In response Cork County Council is running a farm safety initiative aimed at raising children’s awareness of the dangers on farms.

Caroline Casey is water and road safety development officer with Cork County Council and she began running water and road safety programmes for schools.

Not long after these began, she realised there were many similarities between road and water safety and farm safety.

“When we started this in 2015 there were too many crossovers from farming,” she told the Irish Farmers Journal.

“You have water and machinery on the farm, as well as other hazards. Within the first six months we added the farm safety element and began holding farm safety days.”

Think before you act

There is an element of risk assessment incorporated into the safety days, helping children to spot hazards and work out how to deal with them. The aim of the initiative is to encourage all the children to think before they act.

“When we are teaching them we take the coaching approach,” said Casey.

“What I mean by that is we encourage them to think for themselves. When I am showing them how to throw a life buoy, I might ask how they might throw it first, rather than showing them and spoon feeding them.”

All schools that participate get books and games based on farm, road and water safety.

“We find that they can learn through instruction but they can also earn through play so the board games come in very handy. We also appoint a junior safety officer in each school,” she added.

Since the programme’s inception, almost 15,000 children have gone through some form of safety training.

Six to eight free safety events are held annually for Cork primary schools. These are held at Tir Na Si open farm, Watergrasshill.

“Having it on an open farm is fantastic. All the hazards are here but here in a safe way.”

The safety day is made up of three components. A talk from a member of the emergency services, a safety walk of the Tir na Si farm and an indoor session on farm, road and water safety.

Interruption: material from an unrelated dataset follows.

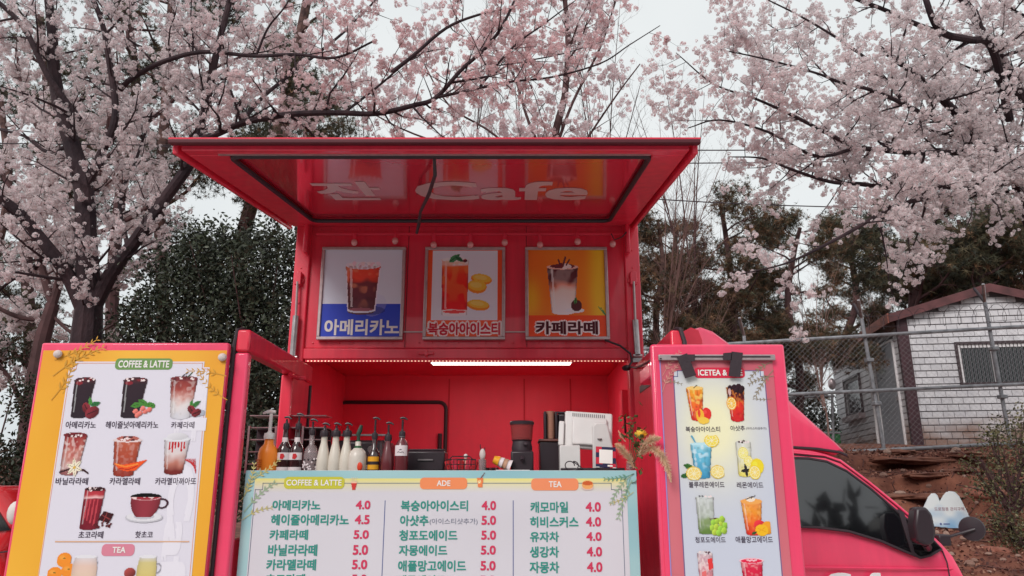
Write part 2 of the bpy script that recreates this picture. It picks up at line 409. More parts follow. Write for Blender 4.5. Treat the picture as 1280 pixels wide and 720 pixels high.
        p.citrus(.78, .74, .17, (230, 50, 45), (226, 52, 48), True); p.ell(.55, .78, .14, .16, (250, 185, 60)); p.ell(.66, .90, .20, .08, (250, 205, 80)); p.ell(.52, .72, .05, .1, (230, 70, 50))
    elif k == 'shot':
        p.glass(.45, .10, .93, .72, .50, [(0, (60, 20, 28)), (.32, (90, 22, 28)), (.45, (225, 60, 35)), (.7, (226, 50, 40)), (1, (205, 30, 45))], ice=.45, icec=(250, 150, 60), nz=.25)
        for x, y in ((.25, .12), (.42, .10), (.60, .08), (.72, .13), (.66, .2), (.5, .18)): p.ell(x, y, .10, .07, (45, 22, 30), shade=.5)
        p.ell(.22, .22, .06, .09, (235, 190, 185), al=.7); p.citrus(.26, .52, .19, (250, 190, 60), (245, 165, 45))
    elif k == 'blue':
        p.line([(.30, .02), (.44, .28)], .018, (90, 165, 195))
        p.glass(.50, .20, .93, .50, .34, [(0, (165, 215, 230)), (.3, (110, 190, 218)), (1, (70, 150, 190))], ice=.6, icec=(225, 240, 248), nz=.3)
        p.ell(.50, .20, .25, .035, (190, 225, 235)); p.citrus(.76, .12, .17, (250, 225, 90), (240, 205, 50))
        p.leaf(.20, .70, .14, .3, (60, 110, 50)); p.leaf(.12, .90, .14, -.2, (50, 100, 50)); p.citrus(.30, .86, .18, (240, 210, 120), (228, 190, 80)); p.citrus(.85, .82, .17, (240, 215, 130), (228, 195, 90))
    elif k == 'lemon':
        p.glass(.36, .08, .90, .52, .46, [(0, (214, 212, 205)), (.5, (225, 220, 190)), (1, (232, 215, 110))], ice=.4, icec=(240, 240, 235))
        p.citrus(.34, .35, .17, (238, 225, 130), (232, 215, 100)); p.citrus(.50, .55, .15, (238, 222, 120), (232, 212, 90)); p.lid(.36, .07, .48, (205, 200, 195), .035, 8, (70, 50, 45))
        for a in (0, 1, 2, 3): p.leaf(.40+.08*math.cos(a*1.5), .78+.07*math.sin(a*1.5), .12, a*1.5, (50, 45, 45))
        p.citrus(.78, .68, .22, (240, 215, 60), (238, 212, 50), True); p.citrus(.68, .83, .20, (245, 215, 110), (236, 205, 60))
    elif k == 'grape':
        p.glass(.38, .12, .92, .54, .46, [(0, (196, 198, 196)), (.55, (180, 186, 176)), (.7, (140, 158, 110)), (1, (100, 130, 60))], ice=.35, icec=(225, 228, 228)); p.lid(.38, .11, .5, (205, 208, 208), .035, 5, (120, 120, 125))
        for i, (x, y) in enumerate(((.60, .70), (.72, .66), (.84, .72), (.94, .76), (.56, .82), (.68, .80), (.80, .84), (.90, .88), (.62, .92), (.74, .93), (.86, .62))): p.ell(x, y, .085, .072, (150+i % 3*12, 195, 70), shade=.35)
        p.line([(.5, .62), (.72, .60)], .012, (100, 80, 50))
    elif k == 'mango':
        p.glass(.46, .16, .94, .66, .46, [(0, (240, 150, 85)), (.3, (240, 150, 50)), (.7, (240, 105, 45)), (1, (225, 50, 45))], ice=.35, icec=(255, 200, 120))
        p.ell(.46, .17, .34, .07, (245, 170, 90)); p.ell(.44, .12, .14, .06, (245, 225, 205)); p.line([(.3, .12), (.52, .05)], .014, (70, 50, 45)); p.line([(.45, .1), (.6, .03)], .01, (70, 50, 45))
        p.ell(.66, .74, .17, .12, (214, 50, 60), shade=.3); p.ell(.92, .80, .20, .15, (240, 160, 45), shade=.2); p.ell(.72, .86, .20, .14, (250, 190, 40)); p.line([(.6, .82), (.84, .9)], .008, (225, 150, 30)); p.line([(.62, .9), (.82, .8)], .008, (225, 150, 30)); p.leaf(.48, .93, .1, -.4, (60, 90, 50))
    elif k == 'strawberry':
        p.glass(.45, .12, 1.05, .62, .54, [(0, (206, 178, 186)), (.5, (214, 150, 160)), (1, (226, 120, 130))], ice=.5)
        p.poly([(.55, .30), (.74, .26), (.76, .55), (.58, .62)], (226, 60, 62)); p.poly([(.30, .66), (.46, .62), (.48, .84), (.3, .86)], (230, 110, 112)); p.lid(.45, .11, .58, (214, 205, 210), .05, 10, (100, 70, 80))
    elif k == 'redade':
        p.glass(.48, .16, 1.05, .78, .62, [(0, (226, 60, 90)), (.4, (220, 35, 70)), (1, (205, 25, 62))], ice=.2); p.ell(.48, .18, .43, .09, (240, 195, 205)); p.ell(.48, .19, .37, .07, (225, 40, 75))
        for i in range(5): p.ell(.35+i*.07, .16+(i % 2)*.02, .05, .03, (245, 190, 200))
    elif k == 'icon_cup':
        p.poly([(.25, .45), (.75, .45), (.62, .95), (.38, .95)], (205, 60, 55)); p.ell(.5, .45, .28, .06, (235, 190, 160))
        for x in (.3, .45, .6, .72): p.line([(x, .4), (x+.05*(x-.5), .1)], .02, (225, 205, 180))
    elif k == 'icon_ade':
        p.poly([(.2, .35), (.7, .35), (.62, .95), (.3, .95)], (235, 130, 80)); p.line([(.5, .35), (.8, .0)], .03, (120, 80, 80)); p.citrus(.4, .6, .14, (250, 190, 120), (245, 160, 80))
    elif k == 'icon_tea':
        p.ell(.5, .75, .45, .18, (225, 190, 180)); p.ell(.5, .5, .42, .34, (238, 165, 100)); p.ell(.5, .38, .38, .16, (205, 95, 50))
    return p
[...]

Padraig Higgins, EMBRACE FARM, Caroline Casey, water and road safety development officer, Cork County Council, Declan Hurley, Mayor of Cork County Council, which runs water and road safety programmes for schools. Tommy Moyles

Casey is aided in this by Cathal McCarthy, education officer with the Road Safety Authority, and Padraig Higgins of EMBRACE Ireland.

Higgins tells the students about the tragic loss of his son, James, in a farm accident in 2008. The message he keeps putting out there is that farms are not a playground and children need to be supervised at all times.

Casey is hopeful that raising awareness at a younger age may help make farms a safer place.

“The difficulty with farming is when you are familiar with something, you may not see a danger that is staring you straight in the face.

“They leave these days with information that is vital. The children might go back home and say we learned that at the farm safety day and hopefully into the future this will have a positive outcome.”

Safety feeds into the social, personal and health education (SPHE) programme in schools and, while more could always be done, resources such as time and money are a limiting factor.

“It would be great if safety was covered on a weekly basis, but the school curriculum is fairly packed and teachers are under enough pressure to get through that.”